Se puede proyectar un trasunto de esa situación a España donde se esgrime la Constitución –que en general ha sido positiva para el país- como objeto arrojadizo con la misma consistencia con la que los franquismos defendían los denominados Principios Fundamentales del Movimiento. Pero en el fondo se cree poco en ella, y en su capacidad de evolución, de cambio de transformación. Así se la acaba por mostrar un objeto esclerótico, o lo que es lo mismo presentarla como un aparato arrojadizo formal y museístico, no como un cuerpo vivo y con capacidad para servir a esta y a otras generaciones de españoles.

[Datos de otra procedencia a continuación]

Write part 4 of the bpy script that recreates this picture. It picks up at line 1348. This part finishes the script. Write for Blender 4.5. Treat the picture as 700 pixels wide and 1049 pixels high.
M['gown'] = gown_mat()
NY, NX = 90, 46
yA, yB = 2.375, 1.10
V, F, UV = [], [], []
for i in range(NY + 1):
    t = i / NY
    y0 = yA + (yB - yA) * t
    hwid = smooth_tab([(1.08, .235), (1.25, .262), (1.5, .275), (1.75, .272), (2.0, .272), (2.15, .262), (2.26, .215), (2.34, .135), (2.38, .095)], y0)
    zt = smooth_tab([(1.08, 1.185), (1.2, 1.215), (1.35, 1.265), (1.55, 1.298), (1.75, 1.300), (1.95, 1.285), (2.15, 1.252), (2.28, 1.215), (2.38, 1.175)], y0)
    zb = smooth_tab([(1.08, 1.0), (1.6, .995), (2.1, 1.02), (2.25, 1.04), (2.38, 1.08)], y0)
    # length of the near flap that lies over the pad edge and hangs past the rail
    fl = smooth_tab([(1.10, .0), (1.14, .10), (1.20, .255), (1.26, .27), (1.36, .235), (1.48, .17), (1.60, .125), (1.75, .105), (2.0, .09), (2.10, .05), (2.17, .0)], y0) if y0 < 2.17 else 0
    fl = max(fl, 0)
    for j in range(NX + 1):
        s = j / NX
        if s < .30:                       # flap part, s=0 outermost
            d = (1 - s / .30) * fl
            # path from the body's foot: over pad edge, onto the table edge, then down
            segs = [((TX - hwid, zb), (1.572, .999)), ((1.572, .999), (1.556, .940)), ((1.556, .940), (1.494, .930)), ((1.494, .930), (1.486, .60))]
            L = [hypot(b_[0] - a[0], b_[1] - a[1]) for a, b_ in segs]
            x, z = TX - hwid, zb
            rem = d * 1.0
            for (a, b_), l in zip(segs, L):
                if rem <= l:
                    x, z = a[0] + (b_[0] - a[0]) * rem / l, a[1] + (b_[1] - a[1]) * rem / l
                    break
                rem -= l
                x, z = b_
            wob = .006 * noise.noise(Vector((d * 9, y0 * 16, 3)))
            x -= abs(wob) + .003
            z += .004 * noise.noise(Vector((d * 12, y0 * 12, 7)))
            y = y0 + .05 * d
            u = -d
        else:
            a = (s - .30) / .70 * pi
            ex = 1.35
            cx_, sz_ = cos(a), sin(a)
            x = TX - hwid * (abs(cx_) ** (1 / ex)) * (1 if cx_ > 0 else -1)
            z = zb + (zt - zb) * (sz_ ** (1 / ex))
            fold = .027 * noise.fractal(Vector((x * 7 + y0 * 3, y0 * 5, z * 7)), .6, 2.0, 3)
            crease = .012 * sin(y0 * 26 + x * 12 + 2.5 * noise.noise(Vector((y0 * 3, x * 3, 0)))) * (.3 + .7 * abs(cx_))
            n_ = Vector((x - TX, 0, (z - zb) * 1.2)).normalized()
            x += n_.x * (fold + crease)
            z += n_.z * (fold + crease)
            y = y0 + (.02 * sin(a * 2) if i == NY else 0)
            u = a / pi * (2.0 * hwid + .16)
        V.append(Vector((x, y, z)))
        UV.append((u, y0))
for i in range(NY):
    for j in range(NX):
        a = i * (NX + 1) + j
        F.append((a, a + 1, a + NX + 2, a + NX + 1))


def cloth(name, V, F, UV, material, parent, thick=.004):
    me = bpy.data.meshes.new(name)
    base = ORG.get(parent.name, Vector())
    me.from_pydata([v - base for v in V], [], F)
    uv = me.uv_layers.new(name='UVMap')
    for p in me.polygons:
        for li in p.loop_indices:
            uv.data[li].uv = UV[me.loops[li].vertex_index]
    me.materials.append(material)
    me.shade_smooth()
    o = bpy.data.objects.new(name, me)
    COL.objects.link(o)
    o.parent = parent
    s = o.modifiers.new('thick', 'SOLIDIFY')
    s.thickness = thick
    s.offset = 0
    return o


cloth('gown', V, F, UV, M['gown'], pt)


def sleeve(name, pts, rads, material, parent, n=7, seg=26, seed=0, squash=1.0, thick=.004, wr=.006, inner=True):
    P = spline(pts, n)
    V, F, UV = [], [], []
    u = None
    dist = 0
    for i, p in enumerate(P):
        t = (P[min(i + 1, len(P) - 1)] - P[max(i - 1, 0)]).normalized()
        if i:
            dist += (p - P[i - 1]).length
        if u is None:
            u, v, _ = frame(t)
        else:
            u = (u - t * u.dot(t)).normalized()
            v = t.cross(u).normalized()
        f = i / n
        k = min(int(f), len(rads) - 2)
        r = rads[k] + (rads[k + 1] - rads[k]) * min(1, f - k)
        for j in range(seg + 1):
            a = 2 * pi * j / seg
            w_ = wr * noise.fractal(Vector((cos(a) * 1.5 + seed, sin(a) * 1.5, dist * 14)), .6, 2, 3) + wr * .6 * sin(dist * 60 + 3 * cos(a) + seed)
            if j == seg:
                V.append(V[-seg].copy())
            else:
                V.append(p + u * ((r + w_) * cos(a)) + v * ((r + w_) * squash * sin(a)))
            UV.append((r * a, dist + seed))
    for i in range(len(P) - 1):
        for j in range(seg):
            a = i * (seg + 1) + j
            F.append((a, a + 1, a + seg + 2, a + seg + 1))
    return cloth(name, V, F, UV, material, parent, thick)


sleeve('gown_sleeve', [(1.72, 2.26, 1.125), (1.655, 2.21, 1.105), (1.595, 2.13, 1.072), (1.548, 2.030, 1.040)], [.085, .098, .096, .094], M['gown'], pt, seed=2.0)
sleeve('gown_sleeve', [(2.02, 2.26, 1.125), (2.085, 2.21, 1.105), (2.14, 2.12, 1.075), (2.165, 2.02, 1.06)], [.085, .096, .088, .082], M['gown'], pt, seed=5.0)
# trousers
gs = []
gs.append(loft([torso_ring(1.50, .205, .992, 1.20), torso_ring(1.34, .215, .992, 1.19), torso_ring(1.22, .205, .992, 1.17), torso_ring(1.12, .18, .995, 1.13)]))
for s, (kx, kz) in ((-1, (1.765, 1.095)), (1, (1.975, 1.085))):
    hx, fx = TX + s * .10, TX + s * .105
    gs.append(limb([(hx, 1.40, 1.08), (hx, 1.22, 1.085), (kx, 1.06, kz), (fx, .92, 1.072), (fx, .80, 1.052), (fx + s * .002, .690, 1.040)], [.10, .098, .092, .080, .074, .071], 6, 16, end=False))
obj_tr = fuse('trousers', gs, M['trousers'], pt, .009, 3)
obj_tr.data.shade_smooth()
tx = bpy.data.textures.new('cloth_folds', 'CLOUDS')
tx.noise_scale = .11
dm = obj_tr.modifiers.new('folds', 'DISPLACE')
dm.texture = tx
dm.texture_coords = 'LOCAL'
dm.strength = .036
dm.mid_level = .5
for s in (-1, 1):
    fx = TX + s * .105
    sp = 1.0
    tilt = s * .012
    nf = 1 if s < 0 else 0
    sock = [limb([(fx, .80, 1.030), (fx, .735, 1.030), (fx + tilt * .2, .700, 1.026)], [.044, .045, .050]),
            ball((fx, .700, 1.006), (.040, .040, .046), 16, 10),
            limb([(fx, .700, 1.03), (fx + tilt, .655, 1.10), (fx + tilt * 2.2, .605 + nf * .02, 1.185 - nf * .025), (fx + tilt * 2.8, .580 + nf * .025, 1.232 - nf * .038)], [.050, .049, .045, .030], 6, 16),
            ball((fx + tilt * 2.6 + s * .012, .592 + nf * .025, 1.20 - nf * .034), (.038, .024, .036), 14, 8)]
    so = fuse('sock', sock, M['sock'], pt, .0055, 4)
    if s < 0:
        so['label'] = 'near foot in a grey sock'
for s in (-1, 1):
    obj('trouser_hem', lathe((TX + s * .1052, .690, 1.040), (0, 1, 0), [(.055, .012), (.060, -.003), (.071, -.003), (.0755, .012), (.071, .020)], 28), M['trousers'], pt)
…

Se podrían decir cosas parecidas en torno al referente europeo. Han sido muchos los partidos en el poder utilizan la adhesión a la UE casi como un formalismo, donde en el fondo se está pensando en un viejo Mercado Común como espacio único sin aranceles y con todas las ventajas económicas y comerciales que permite pertenecer a una zona tan amplia de intercambio de bienes y servicios; pero se considera meramente declarativa, secundaria o exclusivamente nominal, la capacidad para implementar, desarrollar y ampliar el catálogo de derechos y libertades que auspicia la Unión; especialmente en unos temas tan inexcusables como los de la igualdad de género y de diversidad sexual. Sin esa progresión constante y la generación de un marco formal externo e interno para su implantación y protección no puede hablarse de Europa como concepto. Los derechos y libertades para todas y todos, las políticas de igualdad son inseparables del proyecto. No caben excusas como las de Polonia con Ley y Justicia, o las de la Hungría de Orban, donde se toman decisiones que chocan frontalmente con los criterios mayoritarios en materias como la división de poderes, las políticas de género o la defensa de la igualdad.